Di tutta questa rivalutazione, ciò che viene messo in crisi, è l’aspetto innovativo dei nuovi artisti; dal momento che il flusso di musicisti e prodotti di fusion music è ancora alto, ci si chiede se si possano trovare ancora nuovi agganci all’autenticità e alla qualità dei musicisti. Questi pensieri potrebbero normalmente scaturire dopo l’ascolto di due nuovi artisti jazz per la britannica Edition R., anche se i due musicisti non sono inglesi, bensì sono un finlandese e un danese, che non portano esperienze del proprio paese, ma semmai offrono esempi di internazionalizzazione.

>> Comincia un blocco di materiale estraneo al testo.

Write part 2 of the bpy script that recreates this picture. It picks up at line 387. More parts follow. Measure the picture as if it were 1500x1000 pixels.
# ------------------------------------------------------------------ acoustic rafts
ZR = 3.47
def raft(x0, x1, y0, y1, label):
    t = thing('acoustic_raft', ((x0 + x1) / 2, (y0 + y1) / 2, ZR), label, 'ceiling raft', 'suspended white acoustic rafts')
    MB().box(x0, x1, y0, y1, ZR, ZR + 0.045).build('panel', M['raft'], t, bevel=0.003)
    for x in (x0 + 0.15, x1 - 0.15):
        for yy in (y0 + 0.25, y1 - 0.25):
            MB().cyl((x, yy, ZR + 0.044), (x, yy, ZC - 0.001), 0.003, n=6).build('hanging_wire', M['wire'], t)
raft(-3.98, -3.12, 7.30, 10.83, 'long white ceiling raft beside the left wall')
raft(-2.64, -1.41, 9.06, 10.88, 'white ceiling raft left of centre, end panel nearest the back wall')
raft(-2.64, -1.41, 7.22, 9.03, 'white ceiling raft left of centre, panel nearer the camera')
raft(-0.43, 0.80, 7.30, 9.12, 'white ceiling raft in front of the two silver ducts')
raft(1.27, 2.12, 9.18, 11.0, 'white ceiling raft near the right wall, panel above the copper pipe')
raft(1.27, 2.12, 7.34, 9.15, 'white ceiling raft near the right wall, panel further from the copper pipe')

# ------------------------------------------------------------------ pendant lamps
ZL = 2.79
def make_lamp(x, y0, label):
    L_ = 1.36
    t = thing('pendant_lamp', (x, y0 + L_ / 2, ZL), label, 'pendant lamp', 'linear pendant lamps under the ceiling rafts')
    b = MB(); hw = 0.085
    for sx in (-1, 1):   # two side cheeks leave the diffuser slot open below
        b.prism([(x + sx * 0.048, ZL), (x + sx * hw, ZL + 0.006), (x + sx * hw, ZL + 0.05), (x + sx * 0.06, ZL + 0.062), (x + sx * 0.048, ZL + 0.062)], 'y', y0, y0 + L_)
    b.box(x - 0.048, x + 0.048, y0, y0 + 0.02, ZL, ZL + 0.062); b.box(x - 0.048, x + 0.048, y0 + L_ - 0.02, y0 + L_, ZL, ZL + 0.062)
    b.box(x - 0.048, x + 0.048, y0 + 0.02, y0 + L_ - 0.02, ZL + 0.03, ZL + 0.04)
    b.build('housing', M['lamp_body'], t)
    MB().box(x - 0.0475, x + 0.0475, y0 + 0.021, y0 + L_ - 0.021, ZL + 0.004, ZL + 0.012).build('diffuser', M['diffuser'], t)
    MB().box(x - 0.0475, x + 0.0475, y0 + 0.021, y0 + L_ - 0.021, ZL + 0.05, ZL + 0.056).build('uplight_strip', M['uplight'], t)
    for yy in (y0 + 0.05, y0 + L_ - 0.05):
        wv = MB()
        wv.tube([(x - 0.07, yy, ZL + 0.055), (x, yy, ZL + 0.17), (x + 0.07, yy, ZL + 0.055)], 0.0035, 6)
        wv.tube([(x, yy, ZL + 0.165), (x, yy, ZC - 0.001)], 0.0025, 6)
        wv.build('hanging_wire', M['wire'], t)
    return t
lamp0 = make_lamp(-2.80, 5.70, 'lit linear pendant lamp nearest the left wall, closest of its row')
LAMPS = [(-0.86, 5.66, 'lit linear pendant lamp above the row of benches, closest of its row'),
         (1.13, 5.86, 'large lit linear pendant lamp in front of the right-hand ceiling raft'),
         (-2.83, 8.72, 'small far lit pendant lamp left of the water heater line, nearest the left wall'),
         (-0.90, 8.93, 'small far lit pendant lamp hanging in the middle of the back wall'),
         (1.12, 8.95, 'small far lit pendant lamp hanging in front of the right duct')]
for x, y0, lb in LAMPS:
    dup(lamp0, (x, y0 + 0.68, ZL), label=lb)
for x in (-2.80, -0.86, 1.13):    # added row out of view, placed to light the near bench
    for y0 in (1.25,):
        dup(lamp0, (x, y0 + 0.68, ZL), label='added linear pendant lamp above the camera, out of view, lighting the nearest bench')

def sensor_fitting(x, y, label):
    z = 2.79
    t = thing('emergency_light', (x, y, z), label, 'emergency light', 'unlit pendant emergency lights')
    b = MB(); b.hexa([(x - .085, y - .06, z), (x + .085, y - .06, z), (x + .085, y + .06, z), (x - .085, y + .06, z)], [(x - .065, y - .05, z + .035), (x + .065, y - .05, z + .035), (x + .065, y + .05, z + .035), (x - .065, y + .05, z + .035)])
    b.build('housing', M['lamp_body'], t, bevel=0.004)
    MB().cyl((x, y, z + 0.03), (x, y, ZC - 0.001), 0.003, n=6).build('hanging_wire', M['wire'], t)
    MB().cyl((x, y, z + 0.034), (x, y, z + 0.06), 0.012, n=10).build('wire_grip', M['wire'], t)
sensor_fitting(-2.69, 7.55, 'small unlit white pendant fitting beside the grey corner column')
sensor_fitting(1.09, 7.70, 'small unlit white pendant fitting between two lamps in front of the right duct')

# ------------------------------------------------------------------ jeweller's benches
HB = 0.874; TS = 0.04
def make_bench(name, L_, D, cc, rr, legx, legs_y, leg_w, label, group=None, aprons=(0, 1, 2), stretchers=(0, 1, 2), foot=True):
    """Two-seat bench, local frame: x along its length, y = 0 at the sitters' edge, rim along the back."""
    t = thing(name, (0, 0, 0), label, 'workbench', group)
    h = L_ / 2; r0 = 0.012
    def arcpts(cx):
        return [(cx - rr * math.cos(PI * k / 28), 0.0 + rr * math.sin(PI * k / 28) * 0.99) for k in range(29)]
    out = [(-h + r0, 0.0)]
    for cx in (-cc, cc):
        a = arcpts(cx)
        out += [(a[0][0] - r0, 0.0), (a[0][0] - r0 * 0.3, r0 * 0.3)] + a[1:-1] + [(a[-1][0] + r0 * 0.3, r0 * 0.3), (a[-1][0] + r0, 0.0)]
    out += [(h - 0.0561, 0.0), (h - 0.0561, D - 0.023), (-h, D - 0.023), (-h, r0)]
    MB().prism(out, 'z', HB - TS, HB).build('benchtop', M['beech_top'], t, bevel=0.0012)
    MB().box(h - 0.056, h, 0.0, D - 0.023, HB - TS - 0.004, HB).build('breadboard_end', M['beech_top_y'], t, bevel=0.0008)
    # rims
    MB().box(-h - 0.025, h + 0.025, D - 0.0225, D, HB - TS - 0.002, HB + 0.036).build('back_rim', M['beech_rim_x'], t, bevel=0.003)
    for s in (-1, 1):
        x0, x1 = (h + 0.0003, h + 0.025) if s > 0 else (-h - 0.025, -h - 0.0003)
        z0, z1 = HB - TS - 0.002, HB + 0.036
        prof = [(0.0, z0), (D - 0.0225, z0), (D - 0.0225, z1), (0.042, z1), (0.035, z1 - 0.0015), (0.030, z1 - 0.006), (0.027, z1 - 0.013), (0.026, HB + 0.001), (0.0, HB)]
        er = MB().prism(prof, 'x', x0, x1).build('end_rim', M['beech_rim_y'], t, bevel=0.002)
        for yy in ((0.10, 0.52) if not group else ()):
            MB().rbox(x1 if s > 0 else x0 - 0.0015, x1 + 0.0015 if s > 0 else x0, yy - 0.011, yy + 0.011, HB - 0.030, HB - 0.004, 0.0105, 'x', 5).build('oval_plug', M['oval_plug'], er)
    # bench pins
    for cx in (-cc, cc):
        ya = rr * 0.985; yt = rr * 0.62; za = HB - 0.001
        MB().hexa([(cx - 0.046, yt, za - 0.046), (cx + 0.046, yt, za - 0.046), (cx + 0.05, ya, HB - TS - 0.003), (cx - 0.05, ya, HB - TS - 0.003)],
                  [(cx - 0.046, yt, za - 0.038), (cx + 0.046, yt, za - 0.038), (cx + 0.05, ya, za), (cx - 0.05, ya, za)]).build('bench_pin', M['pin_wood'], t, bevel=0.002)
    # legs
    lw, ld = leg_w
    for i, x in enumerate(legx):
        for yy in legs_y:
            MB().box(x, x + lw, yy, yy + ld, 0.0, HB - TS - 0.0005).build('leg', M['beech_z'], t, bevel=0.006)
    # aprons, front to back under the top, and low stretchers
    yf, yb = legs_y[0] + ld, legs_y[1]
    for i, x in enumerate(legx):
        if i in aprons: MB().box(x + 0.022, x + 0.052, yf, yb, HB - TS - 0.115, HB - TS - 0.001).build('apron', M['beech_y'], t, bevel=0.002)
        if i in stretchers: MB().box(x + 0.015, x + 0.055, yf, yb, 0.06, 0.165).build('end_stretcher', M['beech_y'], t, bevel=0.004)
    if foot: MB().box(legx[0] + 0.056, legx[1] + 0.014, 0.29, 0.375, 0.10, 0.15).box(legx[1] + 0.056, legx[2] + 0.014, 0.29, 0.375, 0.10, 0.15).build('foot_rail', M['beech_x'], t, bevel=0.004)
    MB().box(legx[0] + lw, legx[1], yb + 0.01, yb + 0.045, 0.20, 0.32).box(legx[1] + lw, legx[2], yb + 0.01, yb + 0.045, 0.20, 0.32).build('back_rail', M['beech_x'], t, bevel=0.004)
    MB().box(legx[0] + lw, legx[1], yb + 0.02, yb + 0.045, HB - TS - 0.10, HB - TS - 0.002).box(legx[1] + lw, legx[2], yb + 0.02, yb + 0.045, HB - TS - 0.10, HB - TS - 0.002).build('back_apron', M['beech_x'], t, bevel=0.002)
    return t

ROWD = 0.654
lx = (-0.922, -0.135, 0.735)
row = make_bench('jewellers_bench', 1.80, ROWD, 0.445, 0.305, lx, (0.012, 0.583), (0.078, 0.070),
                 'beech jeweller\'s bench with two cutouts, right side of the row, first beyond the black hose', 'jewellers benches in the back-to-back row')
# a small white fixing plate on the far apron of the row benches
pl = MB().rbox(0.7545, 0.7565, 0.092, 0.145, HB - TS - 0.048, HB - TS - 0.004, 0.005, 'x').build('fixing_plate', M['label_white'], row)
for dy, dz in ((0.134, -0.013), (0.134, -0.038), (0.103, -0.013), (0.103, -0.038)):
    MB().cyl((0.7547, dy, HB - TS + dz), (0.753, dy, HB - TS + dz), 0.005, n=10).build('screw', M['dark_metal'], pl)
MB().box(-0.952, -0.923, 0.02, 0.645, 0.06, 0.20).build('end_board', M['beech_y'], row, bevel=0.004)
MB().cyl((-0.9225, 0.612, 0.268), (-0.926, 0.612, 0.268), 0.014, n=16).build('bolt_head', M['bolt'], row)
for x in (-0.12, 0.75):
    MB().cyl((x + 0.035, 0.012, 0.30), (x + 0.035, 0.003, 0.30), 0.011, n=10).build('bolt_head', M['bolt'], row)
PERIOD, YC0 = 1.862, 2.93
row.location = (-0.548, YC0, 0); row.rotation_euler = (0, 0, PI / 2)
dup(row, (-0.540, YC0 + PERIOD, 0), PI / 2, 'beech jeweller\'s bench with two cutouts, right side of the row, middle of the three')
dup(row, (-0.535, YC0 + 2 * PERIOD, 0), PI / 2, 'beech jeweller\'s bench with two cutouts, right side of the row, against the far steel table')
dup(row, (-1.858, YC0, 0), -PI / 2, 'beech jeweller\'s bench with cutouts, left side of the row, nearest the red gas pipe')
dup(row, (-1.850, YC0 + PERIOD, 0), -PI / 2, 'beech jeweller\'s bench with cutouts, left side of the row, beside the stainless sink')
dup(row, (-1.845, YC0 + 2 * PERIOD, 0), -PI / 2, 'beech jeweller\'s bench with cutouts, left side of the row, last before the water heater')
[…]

Olli Hirvonen è un chitarrista che nel 2016 ha vinto la competizione del Montreux Jazz dedicato alla chitarra elettrica. e oggi si trova a New York per affilare le sue conoscenze jazz. Ha imbastito un quartetto di validissimi musicisti di jazz, mettendo in evidenza il suo grande dono: la velocità. Il cd relativo, dal titolo “New Helsinki”, parte con una notevole Arps (vedi qui), che realizza il compito di trasportare la mia memoria in un’area di attrazione della fusion che ho molto amato nel passato, avvicinando il Metheny di Lone Jack; Hirvonen è differente da Metheny, ha una formazione classica che non riesce a cogliere le lancinanti prese di posizione dell’artista americano, ma se vale il detto che il buongiorno si vede all’alba, allora la capacità di Hirvonen di muoversi su tutta la tastiera in un certo modo e di centrare così giovane obiettivi tecnici così importanti, non è certo una prerogativa di tutti. Si apre una prospettiva emotiva che gioca la sua diversità e la sua attitudine a stendere umori.
Morten Schantz è invece un tastierista jazz che viene ricordato per essere stato parte del progetto tutto nordico di JazzKamikaze, che ha ricevuto consensi generalizzati ed il premio Young Nordic Jazz Comets. Per l’esordio alla Edition R., però, Schantz riunisce un trio rinomato con Marius Neset e Anton Eger e “Godspeed” è un tuffo proporzionato in quella visione musicale tanto cara ai musicisti di fusione degli anni settanta/ottanta; dico proporzionato perché compone con spunti riferibili a tipologie diverse di espressione, pescando, senza nessun approfondimento, nel Future Shock di Hancock, nei palinsesti dei Weather Report e Michael Brecker e nella pastoralità del jazz di John Surman (avvertire la tensione classica di Cathedral per credere). Ne deriva un prodotto scevro da qualsiasi sperimentalismo, con tanti echi ma, per dirla alla Clementi, che funziona nell’economia dei suoni. Prendi la title-track (qui): c’è groove, mordente, una schiera imbarazzante di tastiere di ogni tipo (Morten suona Fender Rhodes, Moog e Korg di taglia differente, upright piano, etc.) e l’emersione delle notevoli capacità di Neset, purtroppo troppo spesso legate ad operazioni plastificate, a ridosso del mainstream.